Bipolar cascade segmented ridge lasers

Conventional in-plane lasers are poorly suited to direct intensity modulation, due to their limited differential efficiency and inherently low input impedance. Bipolar cascade lasers address these problems by incorporating multiple diodes, connected in series, but have proven very difficult to make, and limited to a few diode stages. This work seeks to create efficiently scalable bipolar cascade lasers by electrically segmenting an in-plane ridge laser, and series-connecting the resultant diode stages.; Efficient scaling and good performance can only be achieved if adjacent stages can be isolated without current leakage, interstage reflections, or much excess optical loss. An ion implantation schedule, together with a compatible process and successful masking scheme, uses proton and He+ implants to isolate adjacent stages.

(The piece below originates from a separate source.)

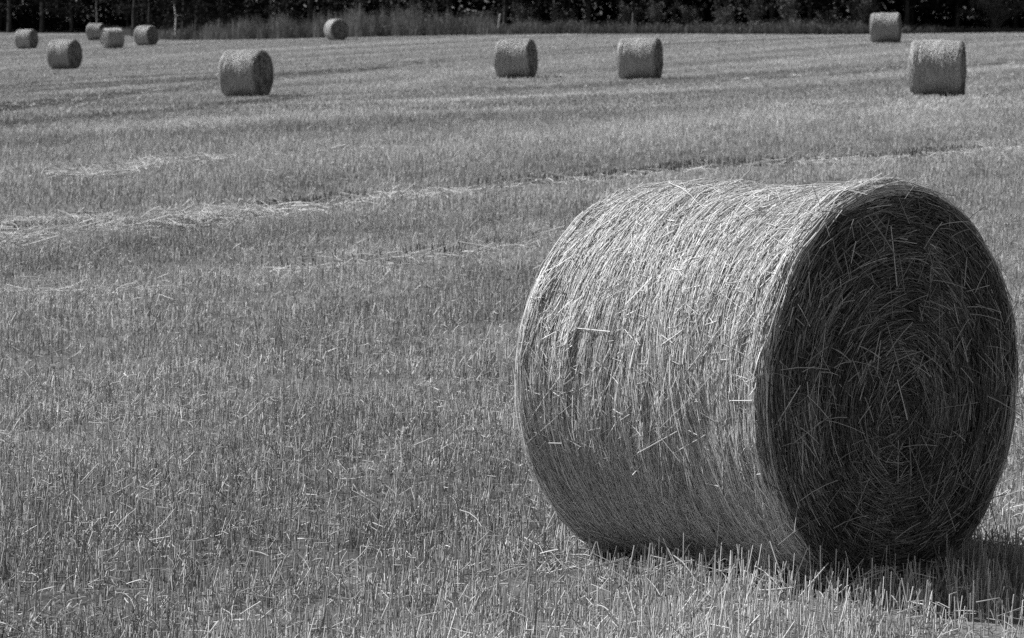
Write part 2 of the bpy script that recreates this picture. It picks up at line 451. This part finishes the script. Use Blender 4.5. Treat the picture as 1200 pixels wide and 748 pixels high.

This has the potential to create large interstage loss if the active region is not passivated in the vicinity of the implant, so options were investigated for active regions immediately above and centered in the waveguide. The offset active region is passivated by removing quantum wells from the interstage area, but results in scattering loss due to waveguide perturbation by the regrown InP.; The centered active region must be intermixed without etching, and a novel sacrificial cap intermixing process was developed to escape the limitations of the conventional process, and blueshift passive region luminescence beyond the lasing wavelength. This effort drastically reduced segmentation loss while allowing alignment of the active region and optical mode, resulting in robust CW operation of both segmented and control lasers.; The segmented lasers' differential efficiency, threshold current, and input impedance improve as predicted by theoretical analysis, resulting in lasers with CW differential efficiencies over 400%, and 50Ω lasers over 100% efficiency. Voltage scales sublinearly, due to better current uniformity that improves the segmented lasers. As a result, noise and distortion levels are slightly lower than in control lasers, and clearly do not degrade as a result of the segmentation process. Small-signal bandwidths of 4.9GHz, and data rates of 2.5Gbit/s are demonstrated, and require 7dB less input power due to improved modulation efficiency.